Bromwich argued offshore drilling has become too politicized in the election year. That has distracted the public from demanding that oil and gas companies adhere to the safety issues Interior is trying to address with new rules, he said.

“I’ve heard nutty things like there was a grand plan to shut down the fossil fuel industry in this country starting with offshore,” Bromwich said.

Weinstein lamented that the energy issue is not more political this year when the economy needs a boost.

“Now that prices have fallen back nobody is talking about energy,” Weinstein said. “And I think that’s unfortunate.”

Steve LeVine, a contributing editor at Foreign Policy and a fellow with the New America Foundation, said the Chamber of Commerce has combined with oil and gas interests to make drilling an election issue. He said those groups are pushing expanded drilling as a jobs issue in swing states to curry favor with those voters for GOP candidates.

Bromwich said that Republicans have unfairly criticized Interior and the Obama administration for regulatory changes and for keeping some parts of the Gulf of Mexico off limits to deepwater exploration. 

That the administration’s five-year offshore drilling plan contains 15 lease sales and closes the Atlantic and Pacific coasts shows the Interior and the administration have not forgotten Macondo, Bromwich said. 

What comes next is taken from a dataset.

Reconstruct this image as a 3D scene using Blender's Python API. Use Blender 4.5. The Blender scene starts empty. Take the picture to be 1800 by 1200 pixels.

He added the offshore drilling plan House Republicans and a handful of Democrats passed last week included drilling opportunities off coastal areas for states that don’t want that kind of activity.

Still, Bromwich commended Congress for the level of funding it provided Interior the previous year to administer those new regulations. That funding will have to continue to increase to make up for what he called 28 years of inadequate funding for the former Minerals Management Service, the now-defunct agency that was in charge of drilling safety at the time of the Macondo disaster.

“If that stops or that slows, then we’re all in trouble,” Bromwich said.